Problem to work on —
Reproduce all lines of the listing below in which the word "from" occurs.

Source material —
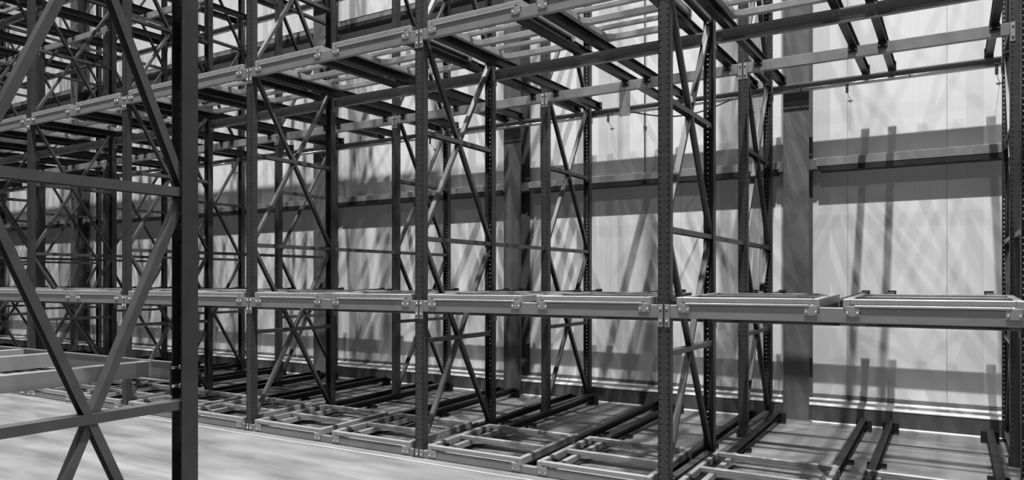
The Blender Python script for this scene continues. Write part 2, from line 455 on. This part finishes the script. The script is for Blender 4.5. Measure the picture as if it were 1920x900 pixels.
# ------------------------------------------------------------------ carts (nested: wide upper frame over narrow lower frame)
CWD = 1.08
bw = 0.046
def bar(x0, x1, y0, y1, z0, z1, nm='bar'): return MB().box(x0, x1, y0, y1, z0, z1).mesh(nm, M_CART, bevel=0.005)
U = {
    'front_bar': bar(bw, CWD - bw, -0.012, 0.034, -0.042, 0),
    'middle_bar': bar(bw, CWD - bw, 0.49, 0.536, -0.042, 0),
    'rear_bar': bar(bw, CWD - bw, 1.06, 1.106, -0.042, 0),
    'side_l': bar(0, bw, -0.012, 1.106, -0.068, 0),
    'side_r': bar(CWD - bw, CWD, -0.012, 1.106, -0.068, 0),
    'tab_l': MB().box(-0.006, 0, 1.02, 1.07, -0.11, -0.03).mesh('stop_tab', M_PLATE),
    'tab_r': MB().box(CWD, CWD + 0.006, 1.02, 1.07, -0.11, -0.03).mesh('stop_tab', M_PLATE),
}
def wheel(x0, x1, y): return MB().cyl((x0, y, 0), (x1, y, 0), 0.021, 10).mesh('wheel', M_BLACK)
LX0, LX1 = 0.115, 1.03                       # lower cart, relative to the upper cart's left edge
lh = 0.075
L = {
    'front_bar': bar(0.07, CWD - 0.07, -0.014, 0.04, 0.001, 0.021),
    'cross_a': bar(LX0 + 0.05, LX1 - 0.05, 0.64, 0.70, -0.045, 0.016),
    'cross_b': bar(LX0 + 0.05, LX1 - 0.05, 1.22, 1.28, -0.045, 0.016),
    'side_l': bar(LX0, LX0 + 0.05, 0.048, 1.30, -0.04, 0.018),
    'side_r': bar(LX1 - 0.05, LX1, 0.048, 1.30, -0.04, 0.018),
}
def gus(y, right):
    a = LX0 + 0.05; b = LX1 - 0.05
    m = MB()
    if right: m.prism([(b, y - 0.045), (b, y), (b - 0.07, y)], -0.042, 0.012, 'z')
    else: m.prism([(a, y - 0.045), (a + 0.07, y), (a, y)], -0.042, 0.012, 'z')
    return m.mesh('gusset', M_CART)
GUS = [gus(y, r) for y in (0.6395, 1.2195) for r in (0, 1)]
WHU = MB().cyl((bw - 0.001 + 0.002, 0, 0), (bw + 0.022, 0, 0), 0.02, 10).cyl((CWD - bw - 0.022, 0, 0), (CWD - bw - 0.002, 0, 0), 0.02, 10).mesh('wheel_pair', M_BLACK)
WHL = MB().cyl((LX0 - 0.024, 0, 0), (LX0 - 0.001, 0, 0), 0.02, 10).cyl((LX1 + 0.001, 0, 0), (LX1 + 0.024, 0, 0), 0.02, 10).mesh('wheel_pair', M_BLACK)
for i in range(NB):
    for li, T in enumerate(LEVELS):
        if li == 3 and i < 3: continue            # above the picture here
        for q in (0, 1):
            x = -W * i + RX[2 * q] - 0.06
            lane = ('left', 'right')[q]
            lvl = LV[li] + ' level'
            jig = random.uniform(-0.004, 0.004)
            t = thing('pallet_cart', 'wide upper cart frame, %s lane, %s, %s' % (lane, lvl, bayname(i)), 'cart', (x + jig, 0, T + 0.064), (ang, 0, 0), group='wide upper carts')
            put('front_bar', U['front_bar'], t); put('middle_bar', U['middle_bar'], t); put('rear_bar', U['rear_bar'], t)
            put('side_bar', U['side_l'], t); put('side_bar', U['side_r'], t)
            put('stop_tab', U['tab_l'], t); put('stop_tab', U['tab_r'], t)
            put('wheel_pair', WHU, t, (0, 0.25, -0.052)); put('wheel_pair', WHU, t, (0, 0.9, -0.052))
            t = thing('pallet_cart', 'narrow lower cart frame, %s lane, %s, %s' % (lane, lvl, bayname(i)), 'cart', (x, 0, T), (ang, 0, 0), group='narrow lower carts')
            z0 = 0 if li else 0.004
            put('front_bar', L['front_bar'], t, (0, 0, 0) if li else (0, 0.07, -0.03))
            for nm, key in (('crossbar', 'cross_a'), ('crossbar', 'cross_b'), ('side_bar', 'side_l'), ('side_bar', 'side_r')):
                put(nm, L[key], t, (0, 0, z0 if not li else 0))
            for g in GUS: put('gusset', g, t, (0, 0, z0))
            put('wheel_pair', WHL, t, (0, 0.2, -0.01)); put('wheel_pair', WHL, t, (0, 1.0, -0.01))

# ------------------------------------------------------------------ conduit, photo-eye brackets and junction plate at the third level
zc = 4.158
cd = thing('conduit', 'thin bright conduit hung under the rearmost third level beams', 'conduit', (0, 3.895, zc))
for i in range(NB):
    put('conduit_length', MB().cyl((-W * i + 0.02, 0, 0), (-W * i + W - 0.02, 0, 0), 0.011, 8).mesh('conduit_length', M_PIPE, smooth=True) if i == 0 else bpy.data.meshes['conduit_length'], cd, (-W * 0 if i == 0 else -W * i, 0, 0))
    for sx in (0.4, 1.6):
        put('conduit_strap', MB().box(-0.008, 0.008, -0.014, 0.03, -0.014, 0.03).mesh('conduit_strap', M_BLACK) if (i == 0 and sx == 0.4) else bpy.data.meshes['conduit_strap'], cd, (-W * i + sx, 0, 0))
br = MB().box(-0.016, 0.016, -0.003, 0.003, -0.105, 0.0).mesh('slotted_bracket', M_BLACK)
hole = MB().cyl((0, -0.0036, -0.03), (0, 0.0036, -0.03), 0.009, 8).cyl((0, -0.0036, -0.075), (0, 0.0036, -0.075), 0.007, 8).mesh('bracket_hole', M_PIPE)
rod = MB().cyl((0, 0, -0.1), (0.03, 0.09, -0.18), 0.004, 6).mesh('rod', M_PIPE)
head = MB().box(0.0, 0.055, 0.08, 0.1, -0.195, -0.178).box(0.022, 0.032, 0.085, 0.095, -0.21, -0.165).mesh('sensor_head', M_PLATE)
wire = MB().cyl((0.028, 0.09, -0.2), (0.0, 0.27, -0.50), 0.0022, 5).mesh('wire', M_PIPE)
SPOTS = [(0.93, 'beside the wide building column'), (2.44, 'at the right edge of the picture'), (-0.23, 'behind the first frame from the right'), (-2.20, 'left of the hanging junction plate'), (-5.4, 'in the third bay from the right'), (-7.9, 'in the fourth bay from the right'), (-10.4, 'in the fifth bay from the right')]
for sx, txt in SPOTS:
    t = thing('sensor_bracket', 'small slotted bracket with sensor head under conduit, %s' % txt, 'bracket', (sx, 3.895, zc - 0.012), group='sensor brackets')
    b = put('slotted_bracket', br, t); put('bracket_hole', hole, b); put('rod', rod, t); put('sensor_head', head, t); put('wire', wire, t)
t = thing('junction_plate', 'plain grey plate hanging under third row beam above cable loop', 'plate', (-1.42, Y3 - 0.002, 3.79), group=None)
put('plate', MB().box(-0.07, 0.07, 0, 0.006, 0, 0.31).mesh('plate', M_BEAM), t)
put('bolt_pair', bolts((-0.055, 0.055), (0.02, 0.14), -0.0002, r=0.007), t)
# loop of black cable sagging along the rearmost beam
cb = MB(); pts = []
for a in range(15):
    u = a / 14
    pts.append((-1.36 + 0.9 * u, 2.63 + 1.27 * u, 3.84 - 0.13 * math.sin(math.pi * u) + 0.3 * u))
for a in range(14): cb.cyl(pts[a], pts[a + 1], 0.009, 6)
put('cable', cb.mesh('cable', M_BLACK, smooth=True), label='black cable sagging in a loop below the junction plate', cat='cable')
for nm, x, lab in (('vertical_conduit', -1.80, 'thin vertical conduit on the wall behind the cable loop'), ('vertical_conduit', 2.60, 'thin vertical conduit on the wall at the far right'), ('vertical_conduit', -3.52, 'thin vertical conduit beside the second building column')):
    m = MB().cyl((x, YW - 0.02, 3.32), (x, YW - 0.02, 11.0), 0.01, 8)
    t = thing(nm, lab, 'conduit', (0, 0, 0), group='vertical conduits')
    put('tube', m.mesh('tube', M_GIRT, smooth=True), t)
    for z in (4.0, 6.0): put('strap', MB().box(x - 0.025, x + 0.025, YW - 0.03, YW, z, z + 0.02).mesh('strap', M_PIPE), t)

# ------------------------------------------------------------------ rack across the aisle (foreground)
OX, OY = -1.20, -3.49
f = upright_frame(OX, OY - 1.0, 1.0, 'large dark upright frame close to the camera on the left', None)
ob_t = 1.352
t = thing('rack_beam', 'grey beam bolted to the large foreground frame on the left', 'beam', (OX, OY, ob_t))
ML = 3.2
prof = [(-0.055, -0.098), (0.0, -0.098), (0.0, 0.0), (-0.02, 0.0), (-0.02, -0.008), (-0.008, -0.008), (-0.008, -0.09), (-0.055, -0.09)]
put('beam_body', MB().prism(prof, -ML, -0.095, 'x').mesh('beam_body', M_BEAM), t)
put('connector', MB().box(-0.098, -0.05, 0.0045, 0.01, -0.16, 0.0).box(-0.1, -0.0945, -0.05, 0.0, -0.16, 0.0).mesh('connector', M_BEAM), t)
bb = MB()
for z in (-0.021, -0.114): bb.cyl((-0.078, -0.006, z), (-0.078, -0.05, z), 0.007, 8); bb.cyl((-0.078, -0.006, z), (-0.078, -0.016, z), 0.013, 6)
put('bolt_pair', bb.mesh('bolts', M_BOLT, smooth=True), t)
for rx, lab in ((-1.44, 'light grey channel rail nearest to the foreground frame'), (-2.30, 'middle channel rail of the foreground rack at left'), (-2.70, 'farthest channel rail of the foreground rack at left edge')):
    a = 0.035
    prof = [(-a, -0.075), (a, -0.075), (a, 0.0), (-a, 0.0), (-a, -0.006), (a - 0.006, -0.006), (a - 0.006, -0.069), (-a, -0.069)]
    t = thing('channel_rail', lab, 'rail', (rx - a, OY - 0.06, ob_t + 0.002), group='foreground rails')
    put('rail_section', MB().prism(prof, -1.05, 0, 'y').mesh('rail_section', M_CART), t)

Result of the exercise —
The Blender Python script for this scene continues. Write part 2, from line 455 on. This part finishes the script. The script is for Blender 4.5. Measure the picture as if it were 1920x900 pixels.
SPOTS = [(0.93, 'beside the wide building column'), (2.44, 'at the right edge of the picture'), (-0.23, 'behind the first frame from the right'), (-2.20, 'left of the hanging junction plate'), (-5.4, 'in the third bay from the right'), (-7.9, 'in the fourth bay from the right'), (-10.4, 'in the fifth bay from the right')]